The galvanostatic charge–discharge (GCD) measurements were carried out at different current densities (1–50 A g⁻¹) and the potential range of 0–0.5 V for NiMoO₄ NPs and NiMoO₄/3D-rGO electrodes (Figure 6d,e). A pair of voltage plateaus as well as nonlinear curves of the GCD graphs confirm the faradaic redox reaction of Ni²⁺/Ni³⁺ ions of the electrodes [45]. The NiMoO₄/3D-rGO electrode exhibited a specific capacity of 100 Cg⁻¹ (200 Fg⁻¹) at the high current density of 10 A g⁻¹, whereas the specific capacity of pure NiMoO₄ NPs was 80.2 Cg⁻¹ (160.4 Fg⁻¹) at 10 A g⁻¹.

Stability over repeated charge and discharge cycles is a critical parameter for supercapacitors. The cyclability of NiMoO₄ and NiMoO₄/3D-rGO electrodes was tested by continuous charge–discharge measurements (Figure 6f) over 400 cycles (24 h) at the current density of 2 A g⁻¹ in 3M-KOH aqueous solution as an electrolyte. As shown in Figure 6f, increasing the number of cycles from 1 to 400 resulted in a reduction in the specific capacity of the NiMoO₄ electrode from 314.8 Cg⁻¹ (629.6 Fg⁻¹) to 179.4 Cg⁻¹ (358.8 Fg⁻¹). The specific capacity decreased during the first several cycles, then it remained stable at approximately 179.4 Cg⁻¹ (358.8 Fg⁻¹), losing less than 57% capacity by the end of the test. The capacity of the NiMoO₄/3D-rGO electrode decreased with the increase in the cycle number, which can be related to the decrease in the electroactive sites. Then, the specific capacity remained stable for the next cycles. In the end, approximately 41% of the initial capacity was still maintained. Electrochemical measurements showed that specific capacity of both electrodes reached around 160 Cg⁻¹ (320 Fg⁻¹) at the current density of 2 A g⁻¹ after 24 h. It can be concluded that the nanorod morphology of the NiMoO₄ and the porous structure facilitate better penetration and migration through the electrode surface path.
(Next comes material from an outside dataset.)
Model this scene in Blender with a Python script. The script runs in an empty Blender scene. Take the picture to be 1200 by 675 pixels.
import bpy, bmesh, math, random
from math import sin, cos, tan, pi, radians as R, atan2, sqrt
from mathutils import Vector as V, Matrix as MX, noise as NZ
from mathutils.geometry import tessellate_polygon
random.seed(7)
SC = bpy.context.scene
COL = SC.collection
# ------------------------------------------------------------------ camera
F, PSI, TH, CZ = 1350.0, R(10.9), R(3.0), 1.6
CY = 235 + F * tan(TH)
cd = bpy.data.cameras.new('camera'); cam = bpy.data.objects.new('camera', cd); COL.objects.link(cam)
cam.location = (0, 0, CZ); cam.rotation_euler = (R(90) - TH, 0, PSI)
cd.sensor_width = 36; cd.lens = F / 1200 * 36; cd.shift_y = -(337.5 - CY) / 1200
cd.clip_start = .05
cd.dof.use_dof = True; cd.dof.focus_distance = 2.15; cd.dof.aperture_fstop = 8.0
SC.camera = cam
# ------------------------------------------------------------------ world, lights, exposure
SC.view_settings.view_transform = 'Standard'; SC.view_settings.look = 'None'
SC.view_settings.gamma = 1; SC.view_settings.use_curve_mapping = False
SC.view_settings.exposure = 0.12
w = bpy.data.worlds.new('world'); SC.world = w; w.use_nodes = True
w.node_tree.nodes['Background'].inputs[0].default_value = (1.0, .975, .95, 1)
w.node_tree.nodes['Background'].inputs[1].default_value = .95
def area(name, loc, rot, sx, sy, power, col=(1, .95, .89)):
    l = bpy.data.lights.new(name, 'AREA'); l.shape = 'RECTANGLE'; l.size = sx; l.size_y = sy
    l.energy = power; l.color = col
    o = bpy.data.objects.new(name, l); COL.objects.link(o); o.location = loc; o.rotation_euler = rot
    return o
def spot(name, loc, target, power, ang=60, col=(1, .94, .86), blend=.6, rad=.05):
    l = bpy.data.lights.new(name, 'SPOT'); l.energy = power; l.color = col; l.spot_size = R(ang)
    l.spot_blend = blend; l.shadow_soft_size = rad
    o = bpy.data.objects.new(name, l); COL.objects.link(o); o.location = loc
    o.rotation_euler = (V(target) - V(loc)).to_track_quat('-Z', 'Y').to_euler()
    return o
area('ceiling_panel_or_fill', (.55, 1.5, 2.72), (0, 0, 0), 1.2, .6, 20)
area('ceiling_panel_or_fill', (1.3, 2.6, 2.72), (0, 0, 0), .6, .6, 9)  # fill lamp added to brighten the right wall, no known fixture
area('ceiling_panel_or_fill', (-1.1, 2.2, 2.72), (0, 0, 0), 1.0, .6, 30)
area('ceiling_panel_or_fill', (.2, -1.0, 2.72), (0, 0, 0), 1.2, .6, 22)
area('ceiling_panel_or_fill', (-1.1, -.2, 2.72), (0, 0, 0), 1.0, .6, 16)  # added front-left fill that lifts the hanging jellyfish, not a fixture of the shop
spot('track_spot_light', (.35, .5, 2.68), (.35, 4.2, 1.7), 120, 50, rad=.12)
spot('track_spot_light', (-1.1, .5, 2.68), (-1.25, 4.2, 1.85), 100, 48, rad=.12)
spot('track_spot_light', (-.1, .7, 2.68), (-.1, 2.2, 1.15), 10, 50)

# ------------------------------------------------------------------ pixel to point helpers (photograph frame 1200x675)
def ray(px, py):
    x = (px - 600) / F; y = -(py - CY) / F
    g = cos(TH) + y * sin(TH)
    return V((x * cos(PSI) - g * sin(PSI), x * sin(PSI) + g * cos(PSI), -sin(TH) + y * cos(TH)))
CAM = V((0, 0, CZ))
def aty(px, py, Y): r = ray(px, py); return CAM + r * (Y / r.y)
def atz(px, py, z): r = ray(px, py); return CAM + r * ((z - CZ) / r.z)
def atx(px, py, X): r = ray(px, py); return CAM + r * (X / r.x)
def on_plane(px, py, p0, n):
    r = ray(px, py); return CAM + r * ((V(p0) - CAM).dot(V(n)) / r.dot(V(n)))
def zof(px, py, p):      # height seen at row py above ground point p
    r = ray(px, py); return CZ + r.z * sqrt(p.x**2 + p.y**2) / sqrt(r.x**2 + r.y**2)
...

The capacitance of the NiMoO₄/3D-rGO electrode was estimated to be around 900 Fg⁻¹ at 1 A g⁻¹, which is a relatively good result, compared to many other studies; for example, the C/NiMoO₄ electrode (859 Fg⁻¹ at 1 A g⁻¹) [15], the NiMoO₄/CoMoO₄ nanorods electrode (1445 Fg⁻¹ at 1 A g⁻¹) [16], the CoMoO₄–NiMoO₄·xH₂O electrode (1039 Fg⁻¹ at 2.5 mA cm⁻²) [21], the NiMoO₄ electrode (800 Fg⁻¹ at 1 A g⁻¹) [22], and the sphere-shaped NiMoO₄ electrode (1000 Fg⁻¹ at 1 A g⁻¹) [25].

4. Conclusions

A NiMoO₄/3D-rGO nanocomposite was prepared with a simple and effective precipitation method in starch media. This technique is useful for synthesizing a large amount of NiMoO₄/3D-rGO nanocomposite for supercapacitor application. The results confirmed the transformation of GO to rGO during the process. The calculated specific capacity of the NiMoO₄/3D-rGO and NiMoO₄ electrode was 450 Cg⁻¹ (900 Fg⁻¹) and 350 Cg⁻¹ (700 Fg⁻¹), respectively, at the current density of 1 A g⁻¹. The good specific capacity of the nanocomposite can be attributed to the 3D structure of the rGO sheets and the faradaic reaction of NiMoO₄ nanoparticles. This porous structure resulted in rapid electron and ion transportation. Therefore, using starch to produce a porous surface area is recommended to synthesize the nanocomposite of NiMoO₄ and rGO for the investigation of hybrid supercapacitor electrodes.